Hydrogen mass flow rate is calculated using Eq. (14) [22, 32].

$\dot{\mathrm{m}}_{\mathrm{H}_2}=\frac{\mathrm{x}_{\mathrm{H}_2} \times \dot{\mathrm{m}}_{\mathrm{d}_{\text {base }}} \times \mathrm{LHV}_{\mathrm{d}}}{\mathrm{LHV}_{\mathrm{H}_2}}$    (14)

Hydrogen energy shares were limited to 10–25% to represent moderate substitution levels and to avoid extreme premixed behavior. The numerically calibrated full-load reference data used for load normalization are summarized in Table 3. It should be noted that the adopted post-processing approach does not resolve detailed hydrogen combustion chemistry or reaction kinetics. Therefore, the present analysis is limited to thermodynamic and exergy-based interpretations and does not aim to describe combustion reactivity or flame propagation characteristics.

3.6 Reproducibility of the numerical framework

All simulations were performed under identical model settings, and no case-dependent tuning was introduced. A predefined matrix covering engine speed, load level, hydrogen energy share, and compression ratio was applied uniformly across the complete dataset. Full-load reference points were determined at the numerically calibrated maximum-torque condition for each speed, while part-load conditions were obtained by scaling the injected diesel fuel quantity as summarized in Table 3.

Table 3. Load definition and corresponding fuel injection quantities at various engine speeds

Because the Diesel-RK version used does not include an explicit hydrogen combustion model, hydrogen–diesel dual-fuel conditions were implemented through the post-processing energy-substitution approach at constant total fuel energy definition. The required diesel and hydrogen quantities were computed using $\mathrm{LHV}_{\mathrm{d}}$ = 42.5 MJ/kg and $\mathrm{LHV}_{\mathrm{H}_2}$ = 120 MJ/kg. The resulting redistribution of fuel quantities for hydrogen energy shares of 10–25% is summarized in Appendix A (Table A1).

Thermodynamic outputs were extracted from Diesel-RK (Appendix A, Table A2) and processed in an Excel-based framework where the exergy formulations described in Section 3.3 were applied. The final exergy indicators are reported in Appendix A (Table A3). This workflow ensures that the reported trends reflect systematic changes in operating conditions and fuel substitution rather than numerical artifacts, and it can be readily reproduced using Diesel-RK or adapted to similar compression-ignition engines operating under hydrogen–diesel dual-fuel conditions.

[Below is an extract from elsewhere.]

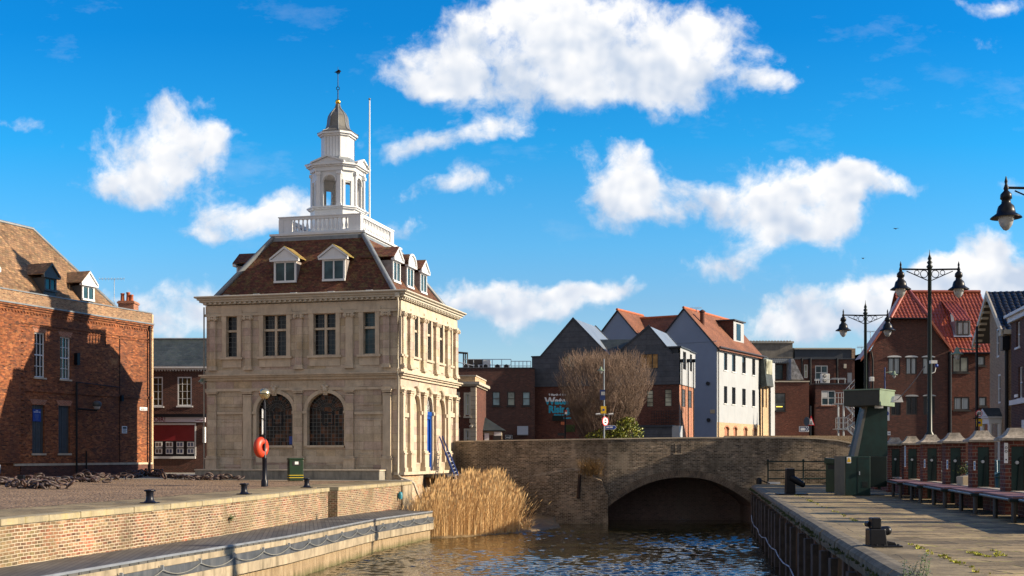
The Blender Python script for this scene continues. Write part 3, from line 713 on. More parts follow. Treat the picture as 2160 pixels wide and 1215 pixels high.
# lifebuoy post
Y = 51.9; X = xat(558, Y)
t = thing('lamp_post', 'slim black post with brass globe lamp carrying the orange lifebuoy and two small signs', 'lamp post', (X, Y, .02))
mb = MB(); mb.lathe([(.15, 0), (.15, .25), (.10, .34), (.10, 1.2), (.115, 1.22), (.06, 1.3), (.05, 2.1), (.045, 3.6), (.025, 3.7), (.02, 3.85)], (X, Y, .02), 14); mb.build('pole', M['navy_iron'], t)
mb = MB(); mb.sphere((X, Y, 4.03), .235, 20, 12); g = mb.build('globe', M['chrome'], t)
mb = MB(); mb.torus((X, Y, 4.03), .237, .018, n=24, m=6); mb.build('band', M['iron'], g)
for k, (za, zb) in enumerate([(2.98, 3.38), (2.28, 2.93)]):
    mb = MB(); fr = Fr((X-.12, Y+.30), (.10, -1)); mb.fbox(fr, 0, .42, za, zb, 0, .015); s_ = mb.build('notice_plate', M['sign_white'], t)
    mb = MB(); mb.fbox(fr, .03, .39, za+.03, zb-.03, .016, .02); mb.build('notice_face', plain('green_notice%d' % k, c3(.01, .20, .12), .5), s_)
mb = MB()
for z in (2.3, 2.9, 3.36): mb.torus((X, Y, z), .06, .02, n=14, m=6)
mb.build('clamps', M['iron'], t)
lb = thing('lifebuoy', 'round orange plastic lifebuoy housing hung on the black lamp post', 'lifebuoy', (X-.12, Y-.12, 1.7))
ax = V((.93, -.37, 0)).normalized(); c = V((X-.14, Y-.02, 1.72)); a = V((0, 0, 1)); b = ax.cross(a)
prof = [(a_*.93, b_) for a_, b_ in [(.15, .10), (.20, .16), (.30, .17), (.42, .13), (.485, .05), (.49, -.05), (.46, -.11), (.30, -.13), (.15, -.12), (.13, 0), (.15, .10)]]
vs = []; n = 32
for r_, h_ in prof:
    for j in range(n):
        q = 2*math.pi*j/n; vs.append(c+ax*h_+(a*math.cos(q)+b*math.sin(q))*r_)
mb = MB(); mb.mesh(vs, [(i*n+j, i*n+(j+1) % n, (i+1)*n+(j+1) % n, (i+1)*n+j) for i in range(len(prof)-1) for j in range(n)], True); mb.build('ring', M['orange'], lb)
mb = MB(); mb.tube([c+ax*-.13, c+ax*-.02], .14, 16); mb.build('hub', M['orange'], lb)

# litter bins
def dualbin(name, lab, loc, sc=1., rz=0, grp=None):
    t = thing(name, lab, 'litter bin', (0, 0, 0), grp)
    mb = MB(); mb.box((-.36, -.26, .03), (.36, .26, 1.08)); mb.build('body', M['green_bin'], t, bevel=.03)
    mb = MB(); mb.box((-.38, -.28, 1.083), (.38, .28, 1.18)); mb.build('lid', M['green_bin'], t, bevel=.03)
    for x in (-1, 1):
        mb = MB(); mb.box((.362*x, -.14, .80), (.372*x, .14, 1.0)); mb.build('opening', M['black'], t)
    mb = MB(); mb.box((-.2, -.268, .80), (.2, -.262, 1.0)); mb.build('opening', M['black'], t)
    mb = MB(); mb.box((-.08, -.274, .86), (.1, -.269, 1.0)); mb.build('sticker', M['sign_white'], t)
    for z in (.18, .30):
        mb = MB(); mb.box((-.364, -.264, z), (.364, .264, z+.025)); mb.build('band', M['yellow'], t)
    for ch in t.children: pass
    t.location = loc; t.rotation_euler = (0, 0, rz); t.scale = (sc, sc, sc); return t
Y = 61.0; dualbin('litter_bin', 'square dark green litter bin with two yellow bands in front of the stone building', (xat(623, Y), Y, .05), 1., R(22))

# old anchor chains lying on the setts
def link(mb, c, d, up, L=.20, Wd=.125, r=.045):
    d = V(d).normalized(); up = V(up); s_ = d.cross(up)
    if s_.length < 1e-4: s_ = d.orthogonal()
    s_.normalize(); pts = []
    n = 12
    vs = []; m = 6; ax = d.cross(s_).normalized()
    for i in range(n):
        w_ = 2*math.pi*i/n; dr = d*math.cos(w_)*L+s_*math.sin(w_)*Wd; ou = dr.normalized()
        for j in range(m):
            q = 2*math.pi*j/m; vs.append(V(c)+dr+ou*r*math.cos(q)+ax*r*math.sin(q))
    mb.mesh(vs, [(i*m+j, ((i+1) % n)*m+j, ((i+1) % n)*m+(j+1) % m, i*m+(j+1) % m) for i in range(n) for j in range(m)], True)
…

This section presents and discusses the numerical findings describing the influence of engine speed on the thermal and exergetic performance of the Ricardo E6 engine under steady-state full-load conditions. The simulations were conducted over an engine speed range of 1000–4000 rpm. The reported thermal indicators included brake power, BTE, and BSFC. The exergy-based indicators included exergy efficiency and exergy destruction. Supporting operating parameters such as fuel consumption per cycle, excess-air ratio (λ), and exhaust gas temperature were reported for completeness in Appendix A (Table A2).

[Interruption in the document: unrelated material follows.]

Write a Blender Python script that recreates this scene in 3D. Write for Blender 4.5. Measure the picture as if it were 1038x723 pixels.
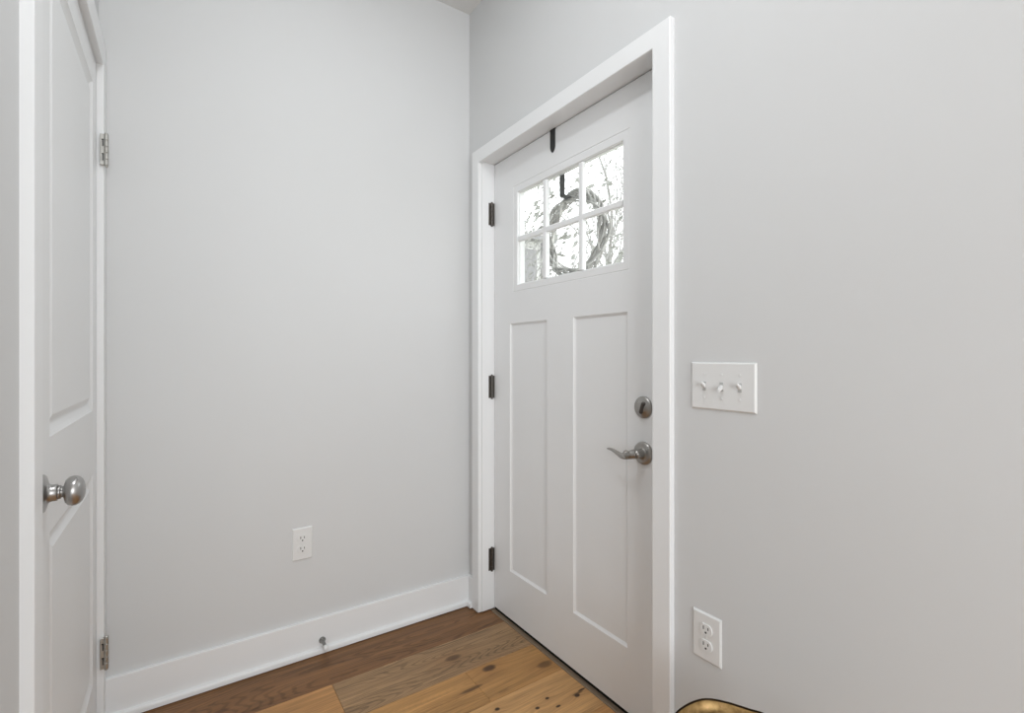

This study examined how engine speed influences the thermal and exergetic performance of a hydrogen–diesel dual-fuel engine under steady-state, full-load operation. Increasing engine speed resulted in higher brake power but reduced BTE due to increased mechanical losses, shorter effective combustion duration, and enhanced heat-transfer losses. Brake specific fuel consumption rose with engine speed; however, hydrogen enrichment improved thermal performance by enhancing fuel utilization and reducing fuel consumption and BSFC, particularly at high engine speeds. From an exergetic standpoint, exergy efficiency decreased with increasing engine speed for all fuel cases as internal irreversibilities became more significant. At the same time, exergy destruction rose progressively with engine speed, driven by intensified frictional effects, increased heat transfer, and higher exhaust-related losses, which collectively degraded the quality of energy conversion. Despite this trend, hydrogen enrichment reduced exergy destruction and produced slight improvements in exergy efficiency at high engine speeds, demonstrating its ability to reduce exergy destruction under the investigated thermodynamic conditions. Taken together, the thermal and exergetic results showed that engine speed was the primary factor driving performance deterioration, while hydrogen enrichment served as a mitigating measure rather than a fundamental alteration of engine thermodynamic behavior. The observed improvements in fuel consumption, BSFC, and exergy performance were primarily associated with full-load conditions, particularly at higher engine speeds, while the extent of these effects varied across the operating matrix, as indicated by the part-load results presented in Appendix A. The conclusions drawn from full-load conditions were consistent with the trends observed across the broader operating matrix, as documented in Appendix A.